» **RAW DATA**:
## Begin
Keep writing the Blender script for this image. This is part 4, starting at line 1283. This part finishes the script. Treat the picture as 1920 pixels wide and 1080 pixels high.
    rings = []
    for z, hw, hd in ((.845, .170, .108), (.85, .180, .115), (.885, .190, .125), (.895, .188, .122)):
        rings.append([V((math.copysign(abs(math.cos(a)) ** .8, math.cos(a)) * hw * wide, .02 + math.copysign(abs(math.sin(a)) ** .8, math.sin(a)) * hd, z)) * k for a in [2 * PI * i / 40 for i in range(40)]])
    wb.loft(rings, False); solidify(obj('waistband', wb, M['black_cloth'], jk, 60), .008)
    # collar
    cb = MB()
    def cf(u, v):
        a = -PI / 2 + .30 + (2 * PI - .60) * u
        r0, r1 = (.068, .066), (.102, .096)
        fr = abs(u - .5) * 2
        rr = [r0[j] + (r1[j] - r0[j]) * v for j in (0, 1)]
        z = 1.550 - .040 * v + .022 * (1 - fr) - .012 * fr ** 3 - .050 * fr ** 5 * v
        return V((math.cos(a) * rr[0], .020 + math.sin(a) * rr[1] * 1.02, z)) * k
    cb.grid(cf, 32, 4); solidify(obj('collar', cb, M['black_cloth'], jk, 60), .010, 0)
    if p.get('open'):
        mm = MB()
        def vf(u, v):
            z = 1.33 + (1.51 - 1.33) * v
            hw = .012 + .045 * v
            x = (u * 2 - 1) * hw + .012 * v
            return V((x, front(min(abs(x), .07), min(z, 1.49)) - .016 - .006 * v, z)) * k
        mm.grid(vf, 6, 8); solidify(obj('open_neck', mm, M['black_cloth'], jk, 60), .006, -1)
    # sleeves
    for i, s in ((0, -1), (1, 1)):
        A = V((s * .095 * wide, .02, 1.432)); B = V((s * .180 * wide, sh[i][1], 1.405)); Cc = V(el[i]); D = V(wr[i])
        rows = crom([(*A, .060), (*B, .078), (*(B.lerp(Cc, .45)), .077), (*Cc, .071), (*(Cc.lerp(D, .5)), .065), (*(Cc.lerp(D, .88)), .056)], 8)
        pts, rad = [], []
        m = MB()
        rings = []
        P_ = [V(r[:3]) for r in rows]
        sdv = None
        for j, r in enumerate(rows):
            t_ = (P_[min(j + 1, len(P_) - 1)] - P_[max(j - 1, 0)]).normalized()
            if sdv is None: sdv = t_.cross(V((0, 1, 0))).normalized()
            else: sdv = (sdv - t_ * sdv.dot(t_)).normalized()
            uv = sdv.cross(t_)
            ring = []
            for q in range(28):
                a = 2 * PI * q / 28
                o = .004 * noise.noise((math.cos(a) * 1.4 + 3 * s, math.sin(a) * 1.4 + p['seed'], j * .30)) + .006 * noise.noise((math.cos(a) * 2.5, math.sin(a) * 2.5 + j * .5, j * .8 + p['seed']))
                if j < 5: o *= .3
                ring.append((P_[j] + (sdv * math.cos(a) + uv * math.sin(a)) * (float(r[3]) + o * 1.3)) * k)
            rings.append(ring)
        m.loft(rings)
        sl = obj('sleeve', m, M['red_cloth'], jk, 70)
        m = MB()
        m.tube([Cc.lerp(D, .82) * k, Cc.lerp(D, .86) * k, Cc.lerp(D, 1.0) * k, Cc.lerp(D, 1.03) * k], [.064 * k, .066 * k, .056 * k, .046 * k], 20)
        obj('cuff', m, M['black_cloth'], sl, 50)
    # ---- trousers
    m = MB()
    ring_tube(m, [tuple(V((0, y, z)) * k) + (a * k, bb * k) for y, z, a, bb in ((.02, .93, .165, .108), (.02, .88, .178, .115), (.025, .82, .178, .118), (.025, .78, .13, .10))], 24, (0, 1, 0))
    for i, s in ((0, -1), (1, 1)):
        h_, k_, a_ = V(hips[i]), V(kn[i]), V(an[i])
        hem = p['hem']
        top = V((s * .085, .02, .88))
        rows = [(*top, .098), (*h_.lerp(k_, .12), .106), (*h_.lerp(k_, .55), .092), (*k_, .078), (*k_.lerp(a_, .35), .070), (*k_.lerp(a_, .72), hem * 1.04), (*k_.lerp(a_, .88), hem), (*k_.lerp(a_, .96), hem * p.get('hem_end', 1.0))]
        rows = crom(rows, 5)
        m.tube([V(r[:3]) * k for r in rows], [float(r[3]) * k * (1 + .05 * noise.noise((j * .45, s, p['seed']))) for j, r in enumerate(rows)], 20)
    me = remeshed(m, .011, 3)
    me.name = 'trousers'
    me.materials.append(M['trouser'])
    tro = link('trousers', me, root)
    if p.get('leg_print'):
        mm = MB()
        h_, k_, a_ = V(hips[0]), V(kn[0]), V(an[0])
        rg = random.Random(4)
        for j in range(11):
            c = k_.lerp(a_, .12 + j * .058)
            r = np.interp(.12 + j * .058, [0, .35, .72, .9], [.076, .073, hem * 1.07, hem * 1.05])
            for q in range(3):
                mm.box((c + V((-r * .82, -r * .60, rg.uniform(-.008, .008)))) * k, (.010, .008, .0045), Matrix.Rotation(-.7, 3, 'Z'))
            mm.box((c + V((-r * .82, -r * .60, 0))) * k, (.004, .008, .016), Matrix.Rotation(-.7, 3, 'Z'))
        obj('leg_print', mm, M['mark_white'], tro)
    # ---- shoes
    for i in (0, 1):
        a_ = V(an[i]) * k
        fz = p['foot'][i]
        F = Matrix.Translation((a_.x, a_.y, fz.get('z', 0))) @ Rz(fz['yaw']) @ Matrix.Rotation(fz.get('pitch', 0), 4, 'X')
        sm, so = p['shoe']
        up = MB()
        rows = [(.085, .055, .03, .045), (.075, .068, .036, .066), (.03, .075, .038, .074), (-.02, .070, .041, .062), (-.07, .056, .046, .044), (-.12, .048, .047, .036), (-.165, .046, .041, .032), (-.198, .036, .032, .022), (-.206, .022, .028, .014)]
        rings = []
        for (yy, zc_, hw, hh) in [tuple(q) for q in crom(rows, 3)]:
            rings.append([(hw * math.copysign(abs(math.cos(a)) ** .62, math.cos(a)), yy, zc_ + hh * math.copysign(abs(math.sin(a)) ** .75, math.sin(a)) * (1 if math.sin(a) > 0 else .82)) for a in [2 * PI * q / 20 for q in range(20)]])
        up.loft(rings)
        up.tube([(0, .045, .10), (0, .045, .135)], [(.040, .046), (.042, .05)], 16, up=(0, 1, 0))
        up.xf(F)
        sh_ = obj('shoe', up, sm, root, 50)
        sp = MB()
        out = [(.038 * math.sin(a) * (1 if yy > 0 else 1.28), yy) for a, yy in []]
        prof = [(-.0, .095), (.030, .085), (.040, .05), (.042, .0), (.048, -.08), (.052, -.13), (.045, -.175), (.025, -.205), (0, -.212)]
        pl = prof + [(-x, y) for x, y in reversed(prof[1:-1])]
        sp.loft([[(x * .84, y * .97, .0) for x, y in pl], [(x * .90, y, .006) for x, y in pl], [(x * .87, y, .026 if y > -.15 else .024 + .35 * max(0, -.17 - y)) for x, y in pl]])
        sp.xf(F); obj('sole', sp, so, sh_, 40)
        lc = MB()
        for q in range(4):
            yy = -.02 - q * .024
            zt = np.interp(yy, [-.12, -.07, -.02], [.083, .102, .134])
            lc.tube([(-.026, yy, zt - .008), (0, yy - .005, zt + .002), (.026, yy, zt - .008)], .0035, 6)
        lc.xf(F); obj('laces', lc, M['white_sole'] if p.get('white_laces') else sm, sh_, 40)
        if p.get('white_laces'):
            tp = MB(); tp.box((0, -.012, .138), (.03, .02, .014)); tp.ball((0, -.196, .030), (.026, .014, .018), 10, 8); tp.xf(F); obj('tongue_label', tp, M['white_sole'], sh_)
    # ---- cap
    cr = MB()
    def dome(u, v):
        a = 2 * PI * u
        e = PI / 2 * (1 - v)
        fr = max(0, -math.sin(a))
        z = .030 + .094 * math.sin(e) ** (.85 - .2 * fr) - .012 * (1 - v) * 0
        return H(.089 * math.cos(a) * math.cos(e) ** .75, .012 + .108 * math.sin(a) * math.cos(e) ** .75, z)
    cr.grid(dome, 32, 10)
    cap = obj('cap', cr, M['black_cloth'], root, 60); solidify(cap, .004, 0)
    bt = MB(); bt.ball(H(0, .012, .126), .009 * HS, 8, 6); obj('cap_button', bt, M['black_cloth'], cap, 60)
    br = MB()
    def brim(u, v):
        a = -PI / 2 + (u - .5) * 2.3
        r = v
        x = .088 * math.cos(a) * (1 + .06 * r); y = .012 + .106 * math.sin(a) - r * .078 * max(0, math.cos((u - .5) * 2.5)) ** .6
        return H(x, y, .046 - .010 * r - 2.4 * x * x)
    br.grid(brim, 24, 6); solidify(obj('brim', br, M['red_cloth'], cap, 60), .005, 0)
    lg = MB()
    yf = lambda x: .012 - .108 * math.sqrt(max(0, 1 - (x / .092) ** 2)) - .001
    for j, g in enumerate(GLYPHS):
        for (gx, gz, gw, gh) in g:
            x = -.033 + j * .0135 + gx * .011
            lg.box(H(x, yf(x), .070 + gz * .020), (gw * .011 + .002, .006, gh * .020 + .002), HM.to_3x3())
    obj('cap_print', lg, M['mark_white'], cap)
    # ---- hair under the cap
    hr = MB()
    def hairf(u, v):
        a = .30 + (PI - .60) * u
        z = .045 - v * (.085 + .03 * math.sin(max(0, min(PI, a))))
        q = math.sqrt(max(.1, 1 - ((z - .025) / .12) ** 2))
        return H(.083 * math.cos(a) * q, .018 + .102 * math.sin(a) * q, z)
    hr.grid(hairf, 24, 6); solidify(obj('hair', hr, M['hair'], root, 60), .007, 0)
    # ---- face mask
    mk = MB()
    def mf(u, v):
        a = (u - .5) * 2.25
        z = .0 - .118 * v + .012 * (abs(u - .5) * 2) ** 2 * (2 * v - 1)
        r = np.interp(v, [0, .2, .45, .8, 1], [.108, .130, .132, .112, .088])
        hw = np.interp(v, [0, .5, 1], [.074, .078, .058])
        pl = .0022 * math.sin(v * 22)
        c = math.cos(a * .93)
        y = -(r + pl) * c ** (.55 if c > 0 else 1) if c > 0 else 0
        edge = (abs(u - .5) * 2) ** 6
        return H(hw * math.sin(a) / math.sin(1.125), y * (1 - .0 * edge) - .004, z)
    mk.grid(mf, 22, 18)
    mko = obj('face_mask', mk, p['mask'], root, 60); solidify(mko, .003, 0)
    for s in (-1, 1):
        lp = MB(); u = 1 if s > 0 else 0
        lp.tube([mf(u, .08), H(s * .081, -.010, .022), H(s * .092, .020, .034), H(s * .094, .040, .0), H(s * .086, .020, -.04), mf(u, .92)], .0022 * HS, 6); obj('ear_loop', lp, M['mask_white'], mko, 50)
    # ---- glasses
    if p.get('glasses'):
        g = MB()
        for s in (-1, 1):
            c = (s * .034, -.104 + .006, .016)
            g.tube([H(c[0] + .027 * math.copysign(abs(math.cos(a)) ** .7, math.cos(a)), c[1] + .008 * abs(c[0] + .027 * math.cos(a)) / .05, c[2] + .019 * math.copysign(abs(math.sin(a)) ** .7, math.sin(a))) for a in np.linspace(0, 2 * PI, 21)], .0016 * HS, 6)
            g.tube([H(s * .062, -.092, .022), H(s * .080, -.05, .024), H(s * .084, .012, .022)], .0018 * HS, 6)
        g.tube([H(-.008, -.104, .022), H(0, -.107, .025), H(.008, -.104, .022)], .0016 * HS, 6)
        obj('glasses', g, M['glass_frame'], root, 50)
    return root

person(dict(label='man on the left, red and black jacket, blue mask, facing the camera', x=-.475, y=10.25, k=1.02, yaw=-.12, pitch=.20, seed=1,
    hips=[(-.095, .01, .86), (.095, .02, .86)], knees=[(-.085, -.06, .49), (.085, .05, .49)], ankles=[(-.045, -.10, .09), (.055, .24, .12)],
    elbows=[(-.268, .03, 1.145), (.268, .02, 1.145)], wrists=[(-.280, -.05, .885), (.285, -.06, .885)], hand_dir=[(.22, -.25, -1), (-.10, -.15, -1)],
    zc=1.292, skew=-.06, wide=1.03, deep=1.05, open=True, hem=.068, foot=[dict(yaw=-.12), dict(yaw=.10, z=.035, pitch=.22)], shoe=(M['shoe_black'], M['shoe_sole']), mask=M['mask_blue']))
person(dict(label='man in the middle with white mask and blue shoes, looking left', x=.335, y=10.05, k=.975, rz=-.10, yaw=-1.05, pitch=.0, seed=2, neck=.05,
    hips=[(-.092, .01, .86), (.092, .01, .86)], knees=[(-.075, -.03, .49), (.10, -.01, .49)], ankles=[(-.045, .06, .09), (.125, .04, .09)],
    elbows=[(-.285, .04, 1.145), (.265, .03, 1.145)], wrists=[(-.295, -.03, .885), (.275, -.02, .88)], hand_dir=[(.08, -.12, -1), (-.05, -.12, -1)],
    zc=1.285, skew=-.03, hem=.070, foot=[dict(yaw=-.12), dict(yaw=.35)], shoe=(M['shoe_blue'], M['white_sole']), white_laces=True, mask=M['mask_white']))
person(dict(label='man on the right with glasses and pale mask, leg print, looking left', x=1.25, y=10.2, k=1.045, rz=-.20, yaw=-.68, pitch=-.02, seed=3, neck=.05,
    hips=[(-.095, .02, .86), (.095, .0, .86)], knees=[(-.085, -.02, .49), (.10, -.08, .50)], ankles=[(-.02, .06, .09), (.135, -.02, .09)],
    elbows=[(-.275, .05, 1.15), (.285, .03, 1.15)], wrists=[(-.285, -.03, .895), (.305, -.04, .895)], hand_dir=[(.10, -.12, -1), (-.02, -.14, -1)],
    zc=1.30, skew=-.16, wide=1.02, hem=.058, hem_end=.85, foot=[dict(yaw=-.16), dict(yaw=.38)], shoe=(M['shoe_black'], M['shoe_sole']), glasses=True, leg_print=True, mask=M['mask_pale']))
## End
» **GIVEN INSTRUCTION**: Search the data above for the word "wide", then gather each line in which it appears.

» **PROBLEM SOLUTION**:
Keep writing the Blender script for this image. This is part 4, starting at line 1283. This part finishes the script. Treat the picture as 1920 pixels wide and 1080 pixels high.
        rings.append([V((math.copysign(abs(math.cos(a)) ** .8, math.cos(a)) * hw * wide, .02 + math.copysign(abs(math.sin(a)) ** .8, math.sin(a)) * hd, z)) * k for a in [2 * PI * i / 40 for i in range(40)]])
        A = V((s * .095 * wide, .02, 1.432)); B = V((s * .180 * wide, sh[i][1], 1.405)); Cc = V(el[i]); D = V(wr[i])
    zc=1.292, skew=-.06, wide=1.03, deep=1.05, open=True, hem=.068, foot=[dict(yaw=-.12), dict(yaw=.10, z=.035, pitch=.22)], shoe=(M['shoe_black'], M['shoe_sole']), mask=M['mask_blue']))
    zc=1.30, skew=-.16, wide=1.02, hem=.058, hem_end=.85, foot=[dict(yaw=-.16), dict(yaw=.38)], shoe=(M['shoe_black'], M['shoe_sole']), glasses=True, leg_print=True, mask=M['mask_pale']))